The case in the District of Connecticut is against Farmington Xpress Mart LLC.  The defendant operates a Shell Food Mart.  JLI alleged that the defendant, beginning on a date that is currently unknown to JLI, and without the consent of JLI and within the United States, has offered to sell and sold JUUL Products which, as stated on the packaging of the products themselves, are only authorized for sale in particular countries outside the United States, referred to in the complaint as Grey Market Goods. Because the goods are labeled and packaged to comply with the regulations of the authorized foreign marketplaces, the labeling and packaging of the items are not in compliance with the regulations of the Food and Drug Administration, the complaint said.  As a result, JLI sent a cease-and-desist letter on November 13, 2019, in which JLI demanded the defendant cease the activities at issue.  Additionally, JLI requested the parties discuss a pre-litigation resolution.

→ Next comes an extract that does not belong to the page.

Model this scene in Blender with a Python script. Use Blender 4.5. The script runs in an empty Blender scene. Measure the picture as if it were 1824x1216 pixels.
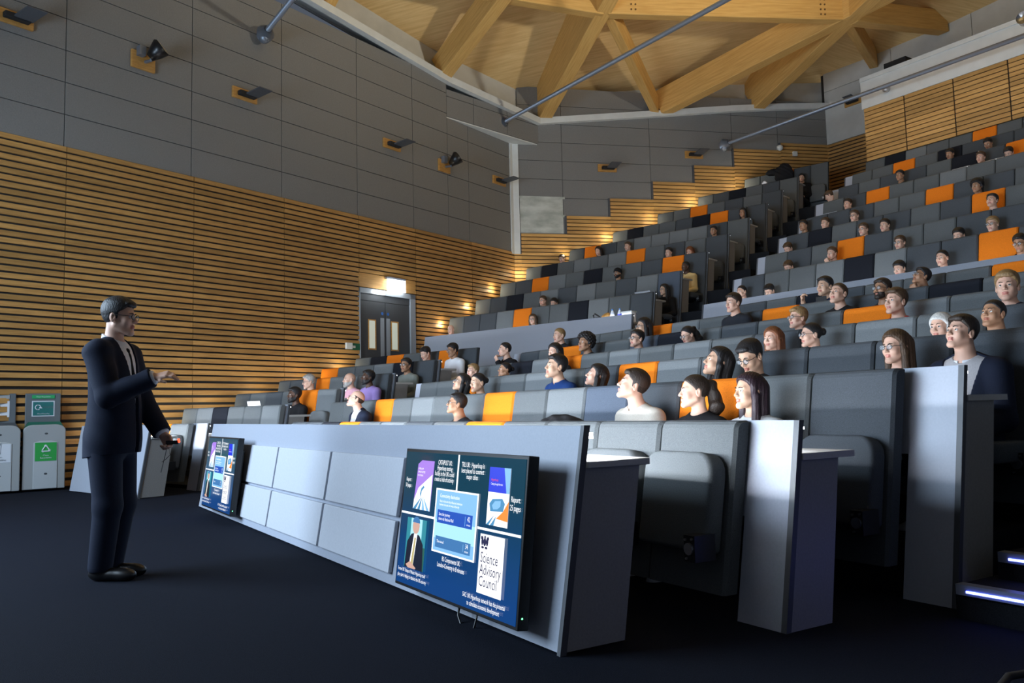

JLI listed six counts total.  Four of the counts fall under federal trademark infringement laws, while the remaining two are a Connecticut trademark law and common law unfair competition claim. 

According to the complaint, a representative of JLI on March 6, made an in-person purchase of a counterfeit good for sale at the Shell Food Mart Business operated by the defendant.  JLI subsequently inspected the product purchased and confirmed that the purchased product is in fact counterfeit.  JLI stated in the complaint that it never gave permission or any authorization for the defendant to produce, manufacture, distribute, market, offer for sale, and and/or sell merchandise bearing the JUUL Marks or any variations of them. 

JLI is seeking an award for profits and damages for trademark infringement and unfair competition under federal law, as well as statutory damages of $2,000,000.00 for each of the counterfeited trademarks willfully utilized by the defendant.  Finally, JLI requested the court to grant an injunction prohibiting the defendant from continuing this allegedly fraudulent activity and proceed to destroy all current products at issue.

The claims in Nevada case closely parallel this Connecticut suit.  JLI is represented by McCormick, Paulding & Huber in the District of Connecticut case, and Clement and Ho, APLC, and Dickinson Wright in the District of Nevada case.